As with almost every captive conference, Brexit made the cut as a topic for discussion. Dominic Wheatley, chief executive of Guernsey Finance, suggested that Brexit represents a “significant opportunity” for domiciles holding good relationships with the UK.

Wheatley predicted that Brexit will happen, despite current uncertainty, but suggested that the impact on the majority of global captive domiciles would be minor.

He said: “I don’t think Brexit will be a particularly significant issue for the market. I don’t think it will make the EU more hostile. The EU will continue to be a difficult trading partner for insurance generally.”

However, he noted that there could be a significant opportunity for jurisdictions that had close relationships with the UK.

He expanded: “What will change and could be quite interesting is that the UK will no longer be on the other side of the EU border. The UK has given Gibraltar certain assurances that it will keep its direct access to UK insurance.”

“There is no obvious reason why Gibraltar should be uniquely given an advantage in the marketplace and therefore it will be open for other jurisdictions to seek the same sort of directness as Gibraltar has to be able to write insurance directly into the UK.”

“There are significant opportunities there for jurisdictions with good relationships with the UK.”

In regulation

Golfers have been long haunted by the idiom ‘drive for show, putt for dough’, which emphasises the importance of finishing a hole well.

The WCF organisers appear to have employed that mantra for the conference, as the penultimate session, ‘2019 regulator concerns’, was perhaps the highlight.

Steve Kinion, director of the Delaware Bureau of captive and financial insurance products, Sandy Bigglestone, director of captive insurance at the Vermont Department of Financial Regulation and Wheatley (who is in fact not a regulator) addressed industry issues in an honest and engaging manner, in addition to involving the audience, who at times could not hold in their passion for the subject matter.

Bigglestone highlighted the importance for regulators to take responsibility when licensing captives and the need for the business of captive insurance to be “aligned with insurance”.

Bigglestone explained: “It should be a tool for risk management and risk financing, done in a private setting under a captive insurance company.”

“As captive insurance regulators we need to take responsibility for what we have created. We need to take accountability for what we have created and we cannot license a captive insurance company for any purpose other than insurance.”

There was some heated discussion over the role of the National Association of Insurance Commissioners (NAIC) in the session, but Bigglestone said the industry had been “very fortunate” to have the NAIC as a ruling body.
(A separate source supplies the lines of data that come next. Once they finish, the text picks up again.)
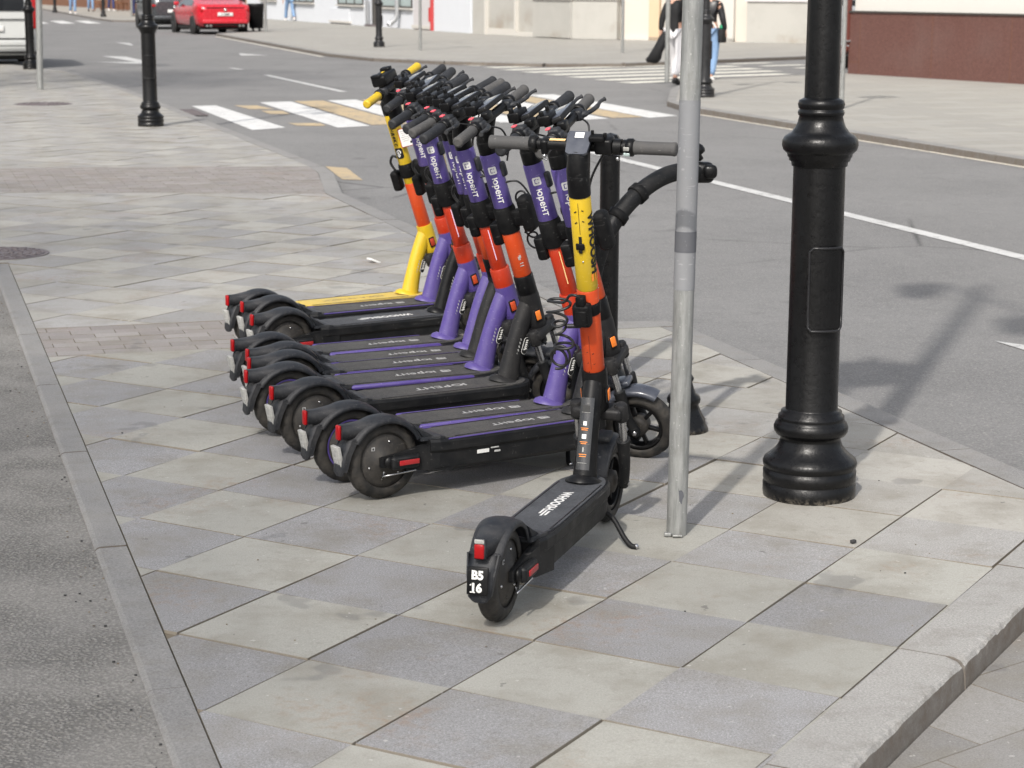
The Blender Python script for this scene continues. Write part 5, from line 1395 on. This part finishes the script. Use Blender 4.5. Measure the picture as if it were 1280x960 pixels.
def car(label, loc, head, paintm, kind='saloon', plate=None, cat='car'):
    """x runs forward from the rear bumper"""
    root = thing('parked_car' if cat == 'car' else 'parked_van', label, cat, (loc[0], loc[1], RZ), R(head))
    if kind == 'van':
        Lc, W, H = 4.9, 1.88, 1.95
        st = [(0, .80, .42, 1.05, 1.80), (.05, .90, .30, 1.08, 1.90), (.5, .94, .24, 1.10, H), (1.8, .94, .22, 1.12, H+.02), (3.4, .94, .22, 1.12, H-.05), (4.0, .93, .22, 1.08, 1.40), (4.7, .88, .25, .95, 1.0), (4.9, .75, .35, .80, .82)]
    elif kind == 'suv':
        Lc, W, H = 4.7, 1.85, 1.62
        st = [(0, .70, .50, .86, 1.02), (.08, .86, .34, .95, 1.20), (.35, .91, .26, 1.00, 1.50), (1.0, .92, .24, 1.00, H), (2.4, .92, .24, .98, H), (3.3, .92, .24, .96, 1.10), (4.3, .88, .26, .82, .90), (4.7, .72, .38, .66, .70)]
    else:
        Lc, W, H = 4.7, 1.85, 1.37
        st = [(0, .72, .46, .80, .84), (.06, .86, .32, .90, .96), (.40, .915, .26, .94, 1.02), (.95, .925, .24, .93, 1.16), (1.7, .925, .24, .92, 1.34), (2.4, .92, .24, .90, H), (3.1, .92, .24, .88, 1.12), (3.5, .91, .24, .84, .92), (4.3, .86, .26, .70, .76), (4.7, .70, .36, .58, .60)]
    rings = []; glass = []
    for x, hw, zb, zs, zt in st:
        cabin = zt-zs; rw = hw*(1-.24*min(1, cabin/.45)) if kind != 'van' else hw*.90
        rings.append([(x, -hw*.82, zb), (x, -hw*.97, zb+.10), (x, -hw, (zb+zs)/2+.05), (x, -hw*.97, zs), (x, -rw, zs+cabin*.85), (x, -rw*.80, zt), (x, rw*.80, zt), (x, rw, zs+cabin*.85), (x, hw*.97, zs), (x, hw, (zb+zs)/2+.05), (x, hw*.97, zb+.10), (x, hw*.82, zb)])
    body = obj('body', MB().loft(rings, paintm), root)
    # side and rear glass following the cabin
    gm = MB()
    for i in range(len(st)-1):
        for s_ in (4, 8):
            k0, k1 = (3, 4) if s_ == 4 else (8, 7)
            x0, x1 = st[i][0], st[i+1][0]
            if st[i][4]-st[i][3] > .14 and st[i+1][4]-st[i+1][3] > .14 and x0 > .3:
                q = []
                for rg, t in ((rings[i], .10), (rings[i+1], .10), (rings[i+1], .86), (rings[i], .86)):
                    a, b = Vector(rg[k0]), Vector(rg[k1]); p = a.lerp(b, t); p.y += .012*(-1 if s_ == 4 else 1); q.append(p)
                gm.add(q if s_ == 4 else q[::-1], [[0, 1, 2, 3]], 'glass_dark')
    if kind == 'van':
        gm.box((.005, 0, 1.47), (.07, 1.34, .66), 'glass_dark', .02).box((-.02, 0, .98), (.03, 1.5, .012), 'rubber').box((-.02, 0, .60), (.04, 1.7, .02), 'rubber')
    elif kind == 'suv': gm.box((.17, 0, 1.22), (.04, 1.30, .36), 'glass_dark', .02, T=Matrix.Rotation(R(0), 4, 'Y'))
    else: gm.add([(.95, -.62, 1.172), (.95, .62, 1.172), (1.62, .56, 1.345), (1.62, -.56, 1.345)], [[0, 1, 2, 3]], 'glass_dark')
    obj('window', gm, root)
    r = .33 if kind != 'van' else .34
    for x in (.95, Lc-.85):
        for y in (-W/2+.12, W/2-.12):
            obj('wheel_arch', MB().lathe([(.0001, -.02), (r+.055, -.02), (r+.055, .02), (.0001, .02)], 'tarmac_dark', 28, axis='y', T=Matrix.Translation((x, (y+(.10 if y > 0 else -.10))*.995, r+.01))), root)
            wheel_obj(root, x, y*1.02, r)
    obj('sill', MB().box((Lc/2, 0, .24), (Lc-.9, W*.9, .14), 'rubber', .02).box((.08, 0, .36), (.10, W*.80, .12), 'rubber', .02), root)
    zl = {'van': .98, 'suv': .88, 'saloon': .80}[kind]
    for s_ in (-1, 1):
        if kind == 'van': obj('tail_lamp', MB().box((.045, s_*.855, 1.10), (.10, .13, .62), 'red_lens', .02), root)
        else: obj('tail_lamp', MB().box((.060, s_*.66, zl), (.09, .36, .09), 'red_lens', .02).box((.055, s_*.42, zl), (.05, .16, .04), 'red_lens', .01), root)
    if kind == 'saloon':
        for s_ in (-1, 1):
            obj('exhaust', MB().tube([(.02, s_*.50, .30), (.16, s_*.50, .30)], .045, 'chrome', 14).tube([(.02, s_*.62, .30), (.16, s_*.62, .30)], .045, 'chrome', 14), root)
        obj('bumper_trim', MB().box((.03, 0, .40), (.06, 1.5, .05), 'rubber', .01).box((.015, 0, .90), (.05, 1.3, .02), 'rubber', .005), root)
    obj('bumper', MB().box((.03, 0, .44 if kind != 'van' else .52), (.12, W*.84, .14), paintm, .03), root)
    zp = .68 if kind != 'van' else .80
    pl = obj('number_plate', MB().box((-.012 if kind != 'van' else -.025, 0, zp), (.03, .52, .112), 'plate_w', .005), root)
    if plate:
        m = MB(); m.text(plate, .10, 'black_print', lambda x, y: (-.029 if kind != 'van' else -.043, -x, zp+y), bold=.002); obj('plate_number', m, pl)
    obj('badge', MB().lathe([(.0001, 0), (.05, 0), (.05, .02), (.0001, .02)], 'chrome', 16, T=Matrix.Translation((-.01, 0, .93 if kind == 'van' else .82)) @ Matrix.Rotation(-math.pi/2, 4, 'Y')), root)
    for s_ in (-1, 1): obj('mirror', MB().box((Lc-1.75 if kind != 'saloon' else 3.0, s_*(W/2+.06), 1.02 if kind != 'van' else 1.25), (.10, .16, .13), paintm, .03), root)
    return root
car('red saloon car parked across the street left of the litter bin', P(68.3, 10.75), 112, 'car_red', 'saloon', '775МР')
car('dark grey car parked right in front of the red one', P(76.5, 10.15), 108, 'car_grey', 'suv', None)
car('white van standing at the left edge behind a lamp post', P(41.6, 1.86), 107, 'car_white', 'van', '21АЕ', 'van')
car('silver car showing only a sliver beside the brown downpipe', (7.0, 41.2), 44, 'car_silver', 'suv', None)
car('small distant red car at the top left beyond the grey one', (-26.3, 148), 103, 'car_red', 'suv', None)
car('distant black car at the very top left near the brown terrace', (-34, 153), 60, 'car_black', 'suv', None)

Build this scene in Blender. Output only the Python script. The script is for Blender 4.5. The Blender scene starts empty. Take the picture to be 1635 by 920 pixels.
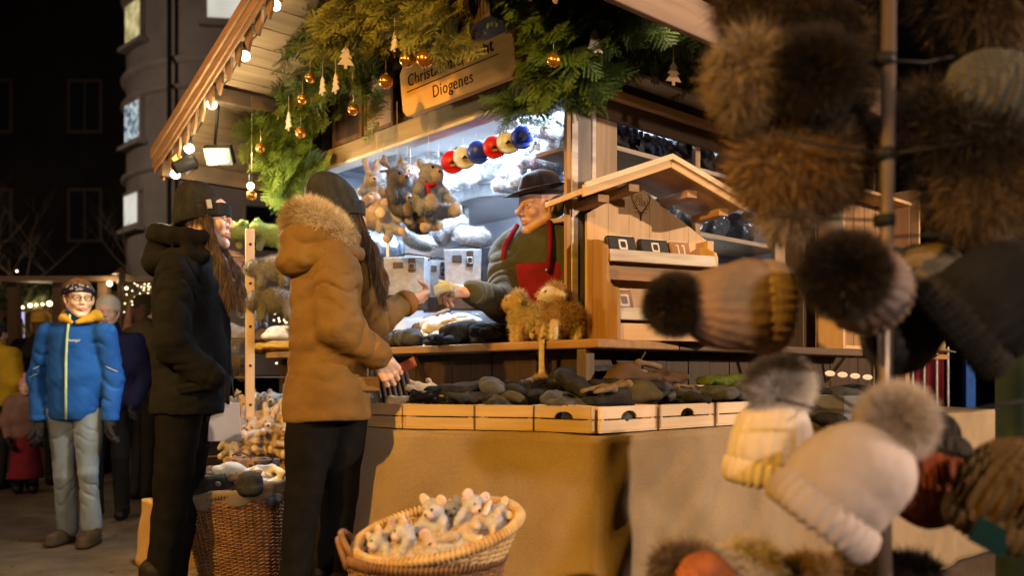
import bpy, math, random
import numpy as np
from mathutils import Vector, Matrix, Euler, Quaternion

random.seed(7); R = np.random.default_rng(7)
F, CX, HY, H = 1381.0, 817.5, 600.0, 1.05
scn = bpy.context.scene
COL = scn.collection
RX, RY = 0.743, 0.669
C0 = (0.28, 2.85)
ROT = math.atan2(RY, RX)

def P(px, py, Y): return Vector(((px-CX)/F*Y, Y, H-(py-HY)/F*Y))
def W(s, t, z=0.0): return Vector((C0[0]+s*RX-t*RY, C0[1]+s*RY+t*RX, z))
def t_at(px, s):
    k = (px-CX)/F
    return (k*(C0[1]+s*RY)-C0[0]-s*RX)/(-RY-k*RX)
def s_at(px, t):
    k = (px-CX)/F
    return (k*(C0[1]+t*RX)-C0[0]+t*RY)/(RX-k*RY)
def z_at(py, s, t): return H-(py-HY)/F*(C0[1]+s*RY+t*RX)
def OL(px, py, s):            # point of the plane s = const seen at a pixel, stall frame
    t = t_at(px, s); return Vector((s, t, z_at(py, s, t)))
def OR(px, py, t):
    s = s_at(px, t); return Vector((s, t, z_at(py, s, t)))
def w2l(p):
    dx, dy = p[0]-C0[0], p[1]-C0[1]
    return Vector((dx*RX+dy*RY, -dx*RY+dy*RX, p[2] if len(p) > 2 else 0))

# ---------------------------------------------------------------- objects
def tag(o, label=None, cat=None, group=None, kind=None):
    if label: o['label'] = label
    if cat: o['category'] = cat
    if group: o['group'] = group
    if kind: o['kind'] = kind
    return o
def empty(name, loc=(0, 0, 0), rot=(0, 0, 0), label=None, cat=None, group=None, scale=1):
    o = bpy.data.objects.new(name, None); COL.objects.link(o)
    o.empty_display_size = 0.1
    o.location = loc; o.rotation_euler = rot; o.scale = (scale,)*3
    return tag(o, label, cat, group)
def link(name, me, parent=None, loc=None, rot=None, scale=None):
    o = bpy.data.objects.new(name, me); COL.objects.link(o)
    if parent: o.parent = parent
    if loc is not None: o.location = loc
    if rot is not None:
        if isinstance(rot, Quaternion): o.rotation_mode = 'QUATERNION'; o.rotation_quaternion = rot
        else: o.rotation_euler = rot
    if scale is not None: o.scale = (scale,)*3 if isinstance(scale, (int, float)) else scale
    return o
CH = {}
def copy_tree(o, parent=None):
    c = o.copy(); COL.objects.link(c); c.parent = parent
    for ch in list(o.children): copy_tree(ch, c)
    return c

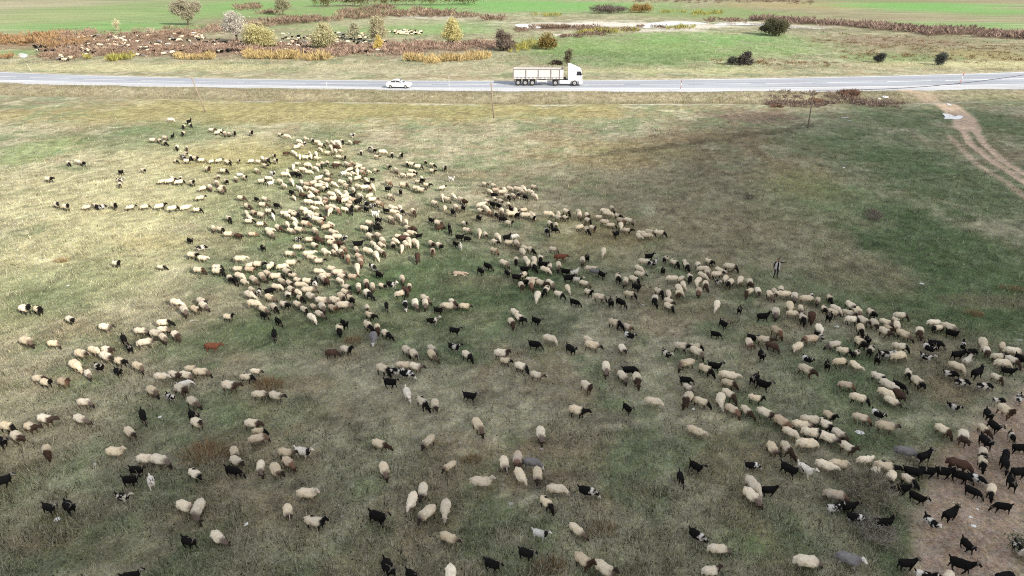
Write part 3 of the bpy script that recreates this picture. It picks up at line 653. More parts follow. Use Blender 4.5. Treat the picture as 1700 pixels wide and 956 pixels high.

She added: “It was originally created for commercial insurance companies operating in the US and those standards can be a basis for regulating captives.”

“We do not need to follow every step of the laws.”

“It can be a basis for our regulation and setting standards for captive insurance. It has served us well for other types of entities, such a risk retention groups.”

Kinion noted that there was difficulty in finding experienced talent to regulate captives.

He said: “It has been a perennial challenge to find experienced regulators. Some regulators do multiple jobs including regulating captive insurance companies.”

In the session, Wheatley added that if the captive industry is to evolve it is important that the industry has “new ideas and talent at all levels”.

He added: “Innovation can come from the industry but it can also come from regulation.”

Staying on the fairway

On the back of a year in which the captive industry faced some tough challenges, such as adverse market conditions and legal issues, there was a very optimistic atmosphere as the industry drove off the first tee of the captive insurance conference calendar.

The focus at this year’s WCF was not the problems themselves, but the solutions the industry could offer, both to the challenges it faces and as an alternative to commercial insurance.